Good morning. We sailed a terrific print edition of The New York Times onto front steps and newsstand shelves this morning, with the Food section dominated by a beautiful essay and set of recipes by Yewande Komolafe that are meant to serve as an introduction to some of the essential dishes of Nigeria, the country in which Yewande was raised and still feels called by, after two decades in the United States.
So here is fish pepper soup and jollof rice, beef suya and braised goat in obe ata (above), the Nigerian mother sauce of puréed red bell peppers, onions, tomato and habanero.
Here, also, are Yewande’s recipes for efo riro, the stewed amaranth greens common to Yoruba kitchens across the Nigerian southwest, and for dodo, the fried sweet plantains that temper the heat of fiery main dishes.
She tells the story of frejon, as well, a silky pudding of beans and coconut that is a dish of the port city of Lagos, a reflection of the cooking of those Africans repatriated there after the abolition of slavery in Brazil. And of crisp and starchy yam fries and Agege bread, dense and white.
Of course there’s dessert, too: puff puff, a kind of Nigerian doughnut hole, nutmeg-spiked and tossed in spiced sugar. I hope — we all do here — that you will cook from Yewande’s words for years to come.
There are many more recipes waiting for you on NYT Cooking. Creamy polenta with mushrooms, for instance. Slow-roasted salmon with citrus and an herb salad. Pasta with seared zucchini and ricotta salata.
Yes, you need a subscription to access them. I hope, if you haven’t taken one out already, that you will buy one today. It’s subscriptions that allow us to do the work that we do, work that we’d like to keep doing, work that we think helps readers understand the world. You can even get someone a gift subscription to NYT Cooking, if you like.
Do visit us for free on Instagram, Twitter, Facebook and YouTube, where we’re cooking up all kinds of interesting, er, content. And if you run into trouble with a recipe or with the site or apps, just ask for help: cookingcare@nytimes.com. We will get back to you.

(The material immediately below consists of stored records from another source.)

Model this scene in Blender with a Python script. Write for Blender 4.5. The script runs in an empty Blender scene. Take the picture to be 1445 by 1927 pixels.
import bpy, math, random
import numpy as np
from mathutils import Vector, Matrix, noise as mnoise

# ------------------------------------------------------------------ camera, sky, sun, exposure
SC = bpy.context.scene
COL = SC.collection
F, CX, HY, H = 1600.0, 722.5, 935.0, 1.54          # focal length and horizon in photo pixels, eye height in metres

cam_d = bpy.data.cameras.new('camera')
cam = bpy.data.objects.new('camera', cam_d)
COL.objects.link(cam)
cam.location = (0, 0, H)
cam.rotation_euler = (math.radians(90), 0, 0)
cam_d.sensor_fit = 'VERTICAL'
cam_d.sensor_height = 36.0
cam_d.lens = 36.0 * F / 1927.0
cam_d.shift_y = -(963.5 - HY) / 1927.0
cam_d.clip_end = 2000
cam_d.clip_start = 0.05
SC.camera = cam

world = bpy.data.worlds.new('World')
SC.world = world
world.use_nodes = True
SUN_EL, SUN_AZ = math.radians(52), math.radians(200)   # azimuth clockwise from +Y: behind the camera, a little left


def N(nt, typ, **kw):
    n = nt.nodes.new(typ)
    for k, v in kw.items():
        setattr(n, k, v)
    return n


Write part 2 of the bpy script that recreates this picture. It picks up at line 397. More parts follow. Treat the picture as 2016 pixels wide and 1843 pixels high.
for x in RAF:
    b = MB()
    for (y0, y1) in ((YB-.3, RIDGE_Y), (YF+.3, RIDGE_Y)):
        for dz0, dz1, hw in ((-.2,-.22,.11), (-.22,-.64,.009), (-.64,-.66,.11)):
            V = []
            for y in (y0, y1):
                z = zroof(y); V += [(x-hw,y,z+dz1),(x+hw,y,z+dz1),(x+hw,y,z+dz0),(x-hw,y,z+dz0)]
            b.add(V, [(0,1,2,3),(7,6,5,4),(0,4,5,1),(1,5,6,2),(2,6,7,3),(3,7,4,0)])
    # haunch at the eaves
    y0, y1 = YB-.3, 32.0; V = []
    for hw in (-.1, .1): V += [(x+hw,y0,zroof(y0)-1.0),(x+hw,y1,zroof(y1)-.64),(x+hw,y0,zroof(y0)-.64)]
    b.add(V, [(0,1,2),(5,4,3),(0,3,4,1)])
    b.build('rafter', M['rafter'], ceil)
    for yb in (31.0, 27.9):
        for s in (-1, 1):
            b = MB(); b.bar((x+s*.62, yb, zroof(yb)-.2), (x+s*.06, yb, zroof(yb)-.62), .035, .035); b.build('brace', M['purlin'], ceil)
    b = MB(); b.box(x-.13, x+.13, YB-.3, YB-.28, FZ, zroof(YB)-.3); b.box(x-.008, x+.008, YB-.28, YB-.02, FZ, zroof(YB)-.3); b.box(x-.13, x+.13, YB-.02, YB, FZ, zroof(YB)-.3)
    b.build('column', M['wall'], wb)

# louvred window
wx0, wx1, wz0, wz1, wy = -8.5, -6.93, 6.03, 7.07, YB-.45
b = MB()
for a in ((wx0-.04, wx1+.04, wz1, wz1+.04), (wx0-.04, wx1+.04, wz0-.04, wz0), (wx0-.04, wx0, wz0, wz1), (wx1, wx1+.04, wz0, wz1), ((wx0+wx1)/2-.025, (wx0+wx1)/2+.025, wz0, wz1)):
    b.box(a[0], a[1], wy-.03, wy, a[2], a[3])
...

Now, it doesn’t have anything to do with sauce pans or Mason jars, but gee willikers why’d it take me so long to catch up with the second season of “Fleabag” on Amazon? Maybe you’ve already binged it. Absolutely read Parul Sehgal on the subject of the show, then, and think long thoughts.
ProPublica just unveiled its latest, an investigation into the 2016 capture of 10 Navy sailors by Iran’s Islamic Revolutionary Guard Corps. It is of a piece with the rest of ProPublica’s Navy reporting, showing “inadequate training, poor leadership, and a disinclination to heed the warnings of its men and women about the true extent of its vulnerabilities.”
In 2011, Barry Estabrook sounded the alarm in The Atlantic about the indentured servitude of farm workers in Immokalee, Fla., laboring in terrible conditions to bring Americans fresh tomatoes. Now Tobias Jones and Ayo Awokoya of The Guardian have performed a similar expose on the Italian tomato crop, farmed by migrant workers who are all but enslaved by the mafia that keeps the fields far from the rule of law.